アジアへの玄関口
アジア市場への対応を強化するため、複数の企業がシンガポールに地域統括本部を置いています。アジアでの情報技術サービスへの需要の増加とシンガポールのビジネス上の利便性を考慮すると、これは理にかなった選択です。
IBMなどの多国籍企業はシンガポールにイノベーションセンターを設立し、アジア地域の課題に対処し解決するためのツールや洞察の研究開発を行っています。
フィンテックと物流分野におけるセキュリティ問題に注力しているIBMのブロックチェーンイノベーションセンターは、その種としては同社初のイノベーションセンターです。IBMリサーチ、グローバルラボ副社長のロバート・モリス(Robert Morris)氏は、世界最大の拠点港であり世界第3位の金融センターであるシンガポールは、同施設の立地条件に最適だと述べています。
同氏は、「複数分野でのビジネス取引を向上させるためにブロックチェーンとコグニティブ技術の活用を研究する今回の事業は、IBMにとって同国内で民間部門と複数の政府機関と連携する初めての事例となります」と語り、さらに同事業は「財務、銀行取引、IoT、ヘルスケア、サプライチェーン、製造業、テクノロジー、政府、法制度などにおいて、広範囲にわたる革新的な影響を及ぼすだろう」と語りました。
デジタルトレーニングへのフォーカス
先見性のある人材計画が行われていなければ、デジタル国家への前進はありません。リン氏は「デジタル人材の確保が最優先」と言います。

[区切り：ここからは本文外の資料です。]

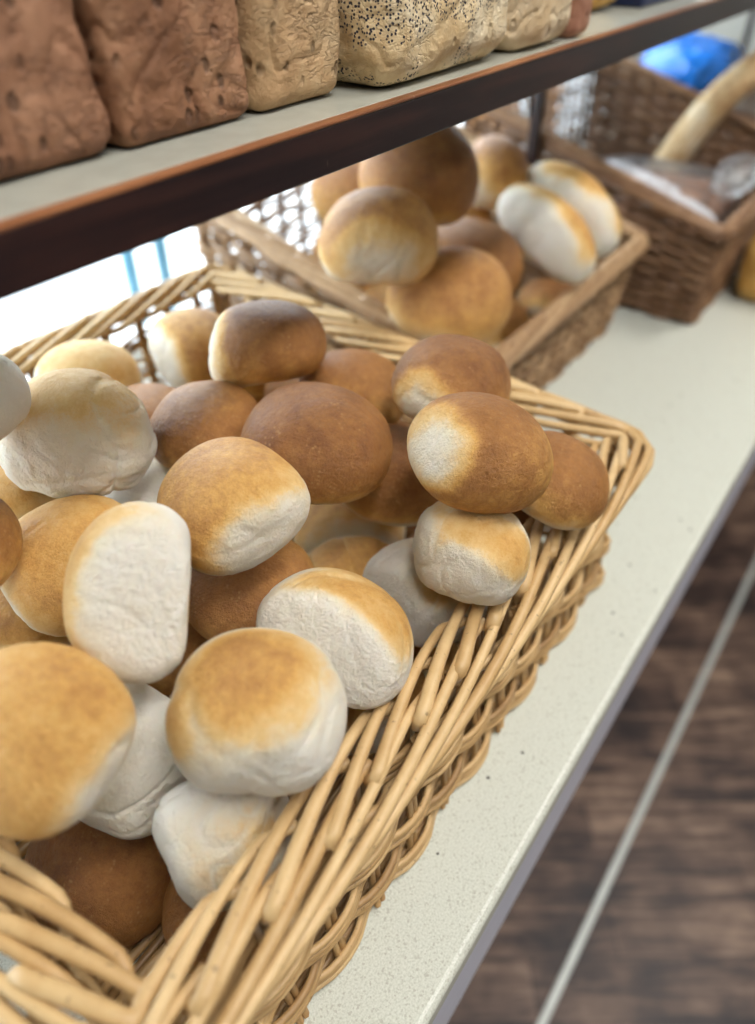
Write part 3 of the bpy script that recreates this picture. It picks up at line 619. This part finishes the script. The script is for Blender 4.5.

政府が支援するソフトウェア設計・開発のセンター・オブ・エクセレンスである GovTech Hiveは、政府機関に技術サービスを提供するだけでなく、デジタル人材の育成にも取り組んでいます。
IDAデジタル設計開発担当ディレクターのイーユン・リム(Eyung Lim)氏は、同施設は敏捷性を最大限に高めるために様々な分野のデジタル実践者を雇用・訓練しているとし、「多分野にわたる総合チームが、政府のデジタルサービスや政策の開発において俊敏な対応を実現しています。ここでは様々な専門能力を活用して、あらゆるサービスやソリューションを徹底して開発することができます」と語っています。
また新設されたスキルズフューチャー・プログラムでは、シンガポール人が継続的に専門スキルを向上させることができるよう、クレジットと補助金により訓練費を相殺しています。スキルズフューチャー・シンガポール最高経営責任者のウン・チェルポン(Ng Cher Pong)氏は、2015年のプログラム開始以来、政府が支援する訓練施設は年々増加し、重要な役割を果たしているとし、「スキルズフューチャーは、生涯学習とスキル熟練についての考え方を変えるもので、実際に企業や個人の考え方にも変化が見られている」と語りました。
スキルズフューチャーへの予算に加え、情報通信省(MCI)は国内人材の情報通信技術を向上させるために3年間で1億2,000万SGD(96億円)を投じる予定で、これにより2020年までに情報通信分野にて3万人の新規雇用の創出を見込んでいます。
しかしトレーニングは計画の一面に過ぎません。国内に才能を維持することも必要不可欠で、若年層のシンガポール人に意欲をかき立てるようなキャリアパスを提示することが重要です。リン氏は、政府技術庁(GovTech)や情報通信メディア開発庁(IMDA)などのデジタル推進部門が、人材育成とデジタルリーダーの任命という2つのプロセスによる人材採用のアプローチを他の機関と共有することを推奨しています。
このような国全体が一丸となった取り組みを行うことで、将来の社員や補助サービスが必要かどうかにかかわらず、企業はシンガポールにてデジタル即戦力のある人材を確保できるようになります。
アジアでの足場を得ようとしているテクノロジー企業にとっては、シンガポール政府の洞察力、ビジョン、リーダーシップにより、ビジネス基盤の強化を促進できます。シンガポールで得られる支援、人材プール、地域的なアクセスも、シンガポールが事業拡大の拠点としてトップ候補地とされる要素です。
シンガポールは、バックエンドプロセスをデジタル化・合理化する広範囲にわたる大規模な戦略を既に実行し、効率性とコスト削減を実現しています。過去の経験をベースとして、「シンガポールは今後もデジタル政府の水準を高めるため取り組みを続けていくだろう」とリン氏は述べました。